The next morning we went and had our first and only meal out in Paris at the Two Windmills of Amelie fame. The breakfast was decadent and delicious!

  I even found myself enjoying Steak Tartare, which I find revolting in general (especially when I accidentally ordered it on our first night out in The Hague! – Who would’ve thought that ‘Filet American’ at a late night street food place would mean Steak Tartare on a bun??). Then we came home to pack, which is when pretty much everything went downhill for a horrrrrrible 24 hours. We were late leaving our airbnb because I got confused about the time our flight left from the 24 hour clock they use here. So we stuffed everything quickly into our bags and were ready to go 2 hours before our flight. 40 minutes to the airport and our Uber was there. Home free, right? Weeeeelllll, halfway to the airport, I’m bickering with Chris because we were both stressed after having to leave so quickly and I suddenly realize, WE FORGOT OUR PASSPORTS AT THE AIRBNB! Uggghhhhhhh, it takes us about 3 blocks to finally translate to the driver that we have to go back, I don’t know how we’re going to pay for the ride because Uber’s system doesn’t really allow for alterations in the route, and oh, side note, WE NO LONGER HAVE KEYS to get in. YIKES. And I don’t have internet or cell on my phone. And our air bnb host is out of the country! This is not good. And I’m really, really regretting having the bright idea of hiding our passports while we were in Paris.

So we spent a good hour going back, trying to track down our host’s sister, waiting for her to arrive, getting our passports back and speeding back to the airport. Halfway back to the airport, we’re set to arrive only 40 minutes before our flight, our driver gets a call, speaks frantically in French and finally turns to us and in broken English says “You did not TAKE key, no?” And we’re like huh? Only to realize that when his sister arrived and handed Chris the key to run up to the 3rd floor to grab the passports, Chris accidentally stuck the keys in his pocket in his hurry to get back in the cab! At this point Chris and I just both simultaneously released epic sighs of frustration and our uber driver said “We have French saying that says ‘some days it is better to have stayed in the bed. yes, this we say here in France.” Thanks, dude. Message received.
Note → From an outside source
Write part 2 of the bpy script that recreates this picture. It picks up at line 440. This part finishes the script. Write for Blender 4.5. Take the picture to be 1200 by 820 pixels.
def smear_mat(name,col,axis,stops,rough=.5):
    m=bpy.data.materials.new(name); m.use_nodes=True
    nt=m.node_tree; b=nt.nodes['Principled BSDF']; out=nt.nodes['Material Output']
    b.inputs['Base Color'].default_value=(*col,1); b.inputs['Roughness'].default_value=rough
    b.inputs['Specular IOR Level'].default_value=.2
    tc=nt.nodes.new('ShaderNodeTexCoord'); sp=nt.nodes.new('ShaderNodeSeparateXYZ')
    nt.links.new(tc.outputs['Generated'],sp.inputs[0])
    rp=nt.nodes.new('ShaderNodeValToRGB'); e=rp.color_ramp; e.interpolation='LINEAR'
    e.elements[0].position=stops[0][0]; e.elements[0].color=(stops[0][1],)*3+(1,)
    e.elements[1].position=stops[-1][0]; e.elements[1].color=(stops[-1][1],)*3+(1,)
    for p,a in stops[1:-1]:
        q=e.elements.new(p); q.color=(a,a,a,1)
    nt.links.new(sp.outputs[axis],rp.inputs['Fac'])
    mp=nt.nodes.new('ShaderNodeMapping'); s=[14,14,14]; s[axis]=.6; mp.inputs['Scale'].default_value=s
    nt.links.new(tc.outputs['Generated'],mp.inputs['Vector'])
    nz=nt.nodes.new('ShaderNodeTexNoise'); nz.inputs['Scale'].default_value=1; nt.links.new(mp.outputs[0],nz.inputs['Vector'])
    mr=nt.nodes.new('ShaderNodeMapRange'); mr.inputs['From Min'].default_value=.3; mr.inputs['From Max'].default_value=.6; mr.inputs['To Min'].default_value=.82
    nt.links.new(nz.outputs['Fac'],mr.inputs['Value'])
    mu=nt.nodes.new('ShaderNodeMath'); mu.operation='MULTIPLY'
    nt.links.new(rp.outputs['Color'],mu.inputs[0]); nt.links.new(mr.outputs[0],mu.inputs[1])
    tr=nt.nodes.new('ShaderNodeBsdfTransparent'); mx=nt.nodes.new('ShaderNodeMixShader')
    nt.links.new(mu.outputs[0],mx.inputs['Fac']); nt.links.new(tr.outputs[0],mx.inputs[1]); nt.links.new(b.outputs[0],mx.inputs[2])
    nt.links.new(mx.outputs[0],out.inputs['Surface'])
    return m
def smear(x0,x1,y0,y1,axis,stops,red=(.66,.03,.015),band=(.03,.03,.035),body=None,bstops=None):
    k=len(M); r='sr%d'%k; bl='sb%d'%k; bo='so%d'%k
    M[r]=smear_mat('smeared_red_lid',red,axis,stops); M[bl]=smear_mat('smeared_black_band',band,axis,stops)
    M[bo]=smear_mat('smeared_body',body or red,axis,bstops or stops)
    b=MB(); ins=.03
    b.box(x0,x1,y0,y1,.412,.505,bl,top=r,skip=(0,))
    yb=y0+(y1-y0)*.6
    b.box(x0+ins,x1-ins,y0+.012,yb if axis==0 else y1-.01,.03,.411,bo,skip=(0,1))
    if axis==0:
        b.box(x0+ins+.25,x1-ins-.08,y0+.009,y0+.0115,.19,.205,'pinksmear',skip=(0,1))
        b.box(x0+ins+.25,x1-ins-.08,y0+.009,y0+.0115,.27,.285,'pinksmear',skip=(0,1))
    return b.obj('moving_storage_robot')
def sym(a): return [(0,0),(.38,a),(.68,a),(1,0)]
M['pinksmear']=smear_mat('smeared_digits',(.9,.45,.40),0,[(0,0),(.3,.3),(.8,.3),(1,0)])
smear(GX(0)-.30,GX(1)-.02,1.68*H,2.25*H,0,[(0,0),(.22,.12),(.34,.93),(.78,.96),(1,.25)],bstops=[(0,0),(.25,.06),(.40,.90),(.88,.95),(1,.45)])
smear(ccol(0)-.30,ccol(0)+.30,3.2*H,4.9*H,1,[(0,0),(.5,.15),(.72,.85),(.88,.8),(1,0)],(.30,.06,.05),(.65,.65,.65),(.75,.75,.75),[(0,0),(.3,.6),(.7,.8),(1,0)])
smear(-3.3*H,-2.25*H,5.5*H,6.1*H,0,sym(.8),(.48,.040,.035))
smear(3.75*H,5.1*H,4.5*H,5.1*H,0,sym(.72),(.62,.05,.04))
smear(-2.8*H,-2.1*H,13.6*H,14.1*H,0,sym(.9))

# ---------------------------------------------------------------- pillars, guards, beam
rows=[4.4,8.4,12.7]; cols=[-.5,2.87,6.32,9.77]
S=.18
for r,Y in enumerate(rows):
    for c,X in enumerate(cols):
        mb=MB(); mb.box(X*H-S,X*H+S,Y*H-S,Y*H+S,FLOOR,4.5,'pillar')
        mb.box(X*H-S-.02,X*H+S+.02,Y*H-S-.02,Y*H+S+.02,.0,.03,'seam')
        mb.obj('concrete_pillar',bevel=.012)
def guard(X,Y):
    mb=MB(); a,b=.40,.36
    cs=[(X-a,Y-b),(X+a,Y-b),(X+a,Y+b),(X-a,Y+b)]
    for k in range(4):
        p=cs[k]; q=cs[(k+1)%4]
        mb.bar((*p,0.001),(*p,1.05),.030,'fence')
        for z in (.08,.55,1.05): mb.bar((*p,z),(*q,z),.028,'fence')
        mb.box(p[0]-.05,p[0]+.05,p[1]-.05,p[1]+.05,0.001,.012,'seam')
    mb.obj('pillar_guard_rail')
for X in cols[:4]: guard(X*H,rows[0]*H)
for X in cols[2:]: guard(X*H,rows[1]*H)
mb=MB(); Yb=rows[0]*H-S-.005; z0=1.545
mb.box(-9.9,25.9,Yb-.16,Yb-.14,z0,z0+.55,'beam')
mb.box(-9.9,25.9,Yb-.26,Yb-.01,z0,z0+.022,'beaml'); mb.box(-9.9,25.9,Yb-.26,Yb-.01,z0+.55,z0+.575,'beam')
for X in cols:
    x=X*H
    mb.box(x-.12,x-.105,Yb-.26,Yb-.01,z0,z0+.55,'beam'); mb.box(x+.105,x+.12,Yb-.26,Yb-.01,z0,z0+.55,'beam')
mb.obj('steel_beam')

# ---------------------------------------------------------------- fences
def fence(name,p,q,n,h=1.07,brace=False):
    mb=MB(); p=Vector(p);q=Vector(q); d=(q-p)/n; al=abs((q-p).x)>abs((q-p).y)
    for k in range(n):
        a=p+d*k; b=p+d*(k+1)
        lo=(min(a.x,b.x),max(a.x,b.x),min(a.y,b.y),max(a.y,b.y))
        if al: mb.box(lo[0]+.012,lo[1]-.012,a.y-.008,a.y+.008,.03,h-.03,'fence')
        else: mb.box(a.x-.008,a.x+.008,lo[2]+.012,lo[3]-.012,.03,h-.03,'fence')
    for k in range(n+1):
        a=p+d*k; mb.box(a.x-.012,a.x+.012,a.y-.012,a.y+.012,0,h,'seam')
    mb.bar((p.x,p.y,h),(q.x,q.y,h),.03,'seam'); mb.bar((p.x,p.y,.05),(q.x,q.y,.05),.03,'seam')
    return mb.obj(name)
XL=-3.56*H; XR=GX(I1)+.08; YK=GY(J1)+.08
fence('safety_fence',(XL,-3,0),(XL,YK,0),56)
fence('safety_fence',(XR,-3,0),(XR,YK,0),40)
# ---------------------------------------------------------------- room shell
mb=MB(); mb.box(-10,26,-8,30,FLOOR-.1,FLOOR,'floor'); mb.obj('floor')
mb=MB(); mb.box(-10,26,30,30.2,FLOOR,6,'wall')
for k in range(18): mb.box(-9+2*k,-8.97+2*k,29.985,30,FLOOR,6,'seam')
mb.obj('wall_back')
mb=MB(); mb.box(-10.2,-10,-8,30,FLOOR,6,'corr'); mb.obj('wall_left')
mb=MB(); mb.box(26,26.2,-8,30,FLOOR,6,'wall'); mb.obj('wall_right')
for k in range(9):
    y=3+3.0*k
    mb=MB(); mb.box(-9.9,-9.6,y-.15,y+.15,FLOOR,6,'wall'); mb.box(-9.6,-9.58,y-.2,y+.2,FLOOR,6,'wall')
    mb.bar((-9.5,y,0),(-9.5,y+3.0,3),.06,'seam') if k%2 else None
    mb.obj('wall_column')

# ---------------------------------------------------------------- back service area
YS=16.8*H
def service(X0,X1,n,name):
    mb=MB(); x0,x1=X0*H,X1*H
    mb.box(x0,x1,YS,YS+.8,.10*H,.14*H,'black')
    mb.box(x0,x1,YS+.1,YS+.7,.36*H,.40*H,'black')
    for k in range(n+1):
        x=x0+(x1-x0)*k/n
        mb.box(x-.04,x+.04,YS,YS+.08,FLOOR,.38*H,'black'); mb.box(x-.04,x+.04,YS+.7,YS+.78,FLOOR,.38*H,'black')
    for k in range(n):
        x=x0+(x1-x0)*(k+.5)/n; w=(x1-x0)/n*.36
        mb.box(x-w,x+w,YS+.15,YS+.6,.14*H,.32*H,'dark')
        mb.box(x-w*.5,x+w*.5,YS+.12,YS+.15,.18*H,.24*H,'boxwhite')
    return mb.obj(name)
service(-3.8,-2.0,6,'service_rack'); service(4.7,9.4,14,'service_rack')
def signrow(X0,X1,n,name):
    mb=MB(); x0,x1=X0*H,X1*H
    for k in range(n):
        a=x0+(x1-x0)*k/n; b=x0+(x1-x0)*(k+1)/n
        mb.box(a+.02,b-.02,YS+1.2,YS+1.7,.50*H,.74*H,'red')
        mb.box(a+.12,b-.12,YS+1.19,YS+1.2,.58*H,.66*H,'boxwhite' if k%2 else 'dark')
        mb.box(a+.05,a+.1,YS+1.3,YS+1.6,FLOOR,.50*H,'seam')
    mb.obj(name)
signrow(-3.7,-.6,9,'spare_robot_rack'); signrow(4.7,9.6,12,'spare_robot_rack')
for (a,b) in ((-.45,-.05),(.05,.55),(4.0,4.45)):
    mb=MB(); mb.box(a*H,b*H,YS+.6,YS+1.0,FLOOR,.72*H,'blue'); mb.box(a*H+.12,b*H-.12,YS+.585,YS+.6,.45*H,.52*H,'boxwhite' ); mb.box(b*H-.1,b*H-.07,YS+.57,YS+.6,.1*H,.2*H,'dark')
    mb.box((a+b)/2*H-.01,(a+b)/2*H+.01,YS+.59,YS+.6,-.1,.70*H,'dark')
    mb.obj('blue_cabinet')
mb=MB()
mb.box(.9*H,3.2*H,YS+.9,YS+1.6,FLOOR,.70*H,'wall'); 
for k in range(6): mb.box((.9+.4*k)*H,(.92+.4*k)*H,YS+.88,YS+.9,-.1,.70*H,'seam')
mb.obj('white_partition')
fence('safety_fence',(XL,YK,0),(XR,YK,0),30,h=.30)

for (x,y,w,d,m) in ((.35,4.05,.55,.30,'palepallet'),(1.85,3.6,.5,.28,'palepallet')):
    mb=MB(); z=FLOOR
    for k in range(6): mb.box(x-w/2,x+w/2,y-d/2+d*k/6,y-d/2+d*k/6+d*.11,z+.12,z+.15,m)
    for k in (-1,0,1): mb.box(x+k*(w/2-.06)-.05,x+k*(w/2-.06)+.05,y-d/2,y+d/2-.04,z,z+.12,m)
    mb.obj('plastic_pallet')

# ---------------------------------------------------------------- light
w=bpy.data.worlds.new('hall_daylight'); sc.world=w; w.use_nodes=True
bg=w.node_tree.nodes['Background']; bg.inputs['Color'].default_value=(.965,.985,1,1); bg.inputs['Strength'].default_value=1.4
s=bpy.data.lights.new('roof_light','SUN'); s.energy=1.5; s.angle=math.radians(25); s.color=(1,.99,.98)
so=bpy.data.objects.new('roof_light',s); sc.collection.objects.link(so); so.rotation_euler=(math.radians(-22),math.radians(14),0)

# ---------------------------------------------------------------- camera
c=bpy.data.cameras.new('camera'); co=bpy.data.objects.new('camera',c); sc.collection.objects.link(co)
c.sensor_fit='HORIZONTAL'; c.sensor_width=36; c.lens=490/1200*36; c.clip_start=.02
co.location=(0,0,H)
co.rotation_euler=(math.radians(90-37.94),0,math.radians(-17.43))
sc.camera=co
After a very awkward stop at an ATM and shelling out 60 extra euros for his extra time and him taking the keys back to our airbnb host, we run run run to the gate 40 minutes before our flight only to be rejected by a snooty frenchman at the counter that just shrugged and said “no. too late.”

I think the most frustrating thing about sitting in a weird airport cafe with all of our luggage, sobbing and desperately researching other trains/planes/automobiles to take us to Prague was realizing that we ate super meagerly and penny pinched through our entire week in Paris only to lose over 500 euros by simply forgetting to pack our passports. The only options we ended up with were taking a 20 hour bus with two different bus changes in France and Germany, or waiting 24 hours and getting on the exact same flight but the next day. So, we opted for the latter and went to priceline to figure out where the hell we’d be staying that night. We could’ve stayed in a sketchy 2 star for 50 euro or a swanky 4 star with a pool for 100. So I decided, look, I’m miserable, I’m going to splurge on this nice hotel and at least have something to look forward to in the next 24 hours of purgatory. This ended up being a mistake. The hotel was horrible! Our room had a stunning view of the wall of the building next door. When I called to see if there was maybe another room with a better view (the hotel was definitely mostly empty) the woman on the other end just yelled “THERE IS NO BETTER VIEW MADAME.” Cue more tears. Chris decided that, hey, maybe the fact that we haven’t eaten in about 10 hours is contributing to Libby’s constant leaking face, let’s order a pizza! Genius, right? Until we couldn’t find a way at all to order from the myriad pizza places in the area without speaking french and spent about 2 hours talking on the phone trying desperately to google translate our way into some pizza and failing miserably. Not to mention the complication that we had no cash as we had to give it all to the cab driver. Cue perfectly timed call from my mom and dad. They facetimed me just to say hi and see if we had made it to Prague only to find a red eyed bawling mess on the other end. They finally talked me down from my hunger fueled madness and my mom adorably paypal’d me money so we could afford to order room service. My parents are the BESSSTT. After some scary french phone interactions with the cranky hotel staff, we finally had full bellies and went down to get a beer and breath a sign of relief by the pool before being kicked out by the frantic confused bar tender.

  
  
But the important thing is, we MADE IT TO PRAGUE! We’re HERE! And I’ve spent a week at my new job! I think I finally have a handle on all of the many Czech names and complicated diminutives! More to come soon. I’ll get back into the habit of updating this more often so I don’t have such long epic posts. Let me know if you guys enjoy reading these or if they’re just pointless. Although even if it’s the latter, I’ll probably keep doing them anyway. I’ll probably find this amusing in the future, right?